‘Bible Moments’ calls for revival with life-changing discipleship

‘Bible Moments’ calls for revival with life-changing discipleship

The United States is overdue for a revival, according to Tom Anderson, pastor of Mount Gilead Church in Dothan.
   
Anderson made his observation during the last of three “Bible Moments” at the Alabama Baptist State Convention. But Anderson said revival will not be effective unless new believers are discipled by Christians who are convicted by the Holy Spirit.
   
“God wants to move across this situation in our United States, in our world, and give us a revival,” he said. “I believe God wants to do something that is so outstanding that it will absolutely astound all of us.”
Anderson said discipleship by Christians who have the Spirit of God in them is the key.
   
He shared how he was saved in 1954 at the age of 13. “I met Jesus that night, and I knew something had happened in my life,” he said.
   
While he believes the church where he was saved was in love with the Lord, Anderson said no one there followed up on him, but there was an elementary school principal that he said had “a radiant spirit for the Lord.”
   
“He never took me aside and told me what I needed to do, but I could daily see it in that man,” he said. “He was filled with the Spirit.”
   
Anderson said he wanted to make sure convention messengers understood there is a “spiritual side of discipleship.”
   
Baptist churches, Anderson said, have built “the best buildings and  buy the best materials.”
   
“None of that means anything unless the Spirit of God breathes on what you and I are doing,” Anderson said. “I believe God is waiting for a church, an individual or a denomination that is willing to walk out of the flesh and walk into the Spirit.
   
“There is a place in a man’s heart that only God can go to,” he said. “But when God visits that person, that person will never be the same — he is fixed for life.”
   
He told his audience one of the greatest dangers exists in people who serve God in their own strength.
Christians who can’t look at their lives and say, “God, I’m surprised at what you’re doing,” are in trouble, Anderson said.
   
Sharing an example of someone who took time to really know God, Anderson told of a Pentecostal preacher in Georgia who was once known as the meanest man in the community.
   
“When I talked to him, there was a radiance about this man,” Anderson said. “This man knew God.
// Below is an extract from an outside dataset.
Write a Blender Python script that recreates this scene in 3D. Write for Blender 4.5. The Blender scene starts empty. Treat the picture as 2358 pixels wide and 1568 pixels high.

God had done something special in his life; that man loved God.
   
“When we love God, we will come to know God,” he said. “When you’ve been with God, there’s something different about your life.”
   
Anderson said Christians need to take the time to disciple others while organizing all the necessities for a church to function daily. But most importantly, “we’ve got to make sure that Jesus is in the house. Otherwise, all the other work is wasted effort.
   
“Oh, that God would breathe on Alabama Baptists and the winds of revival would sweep through,” Anderson said.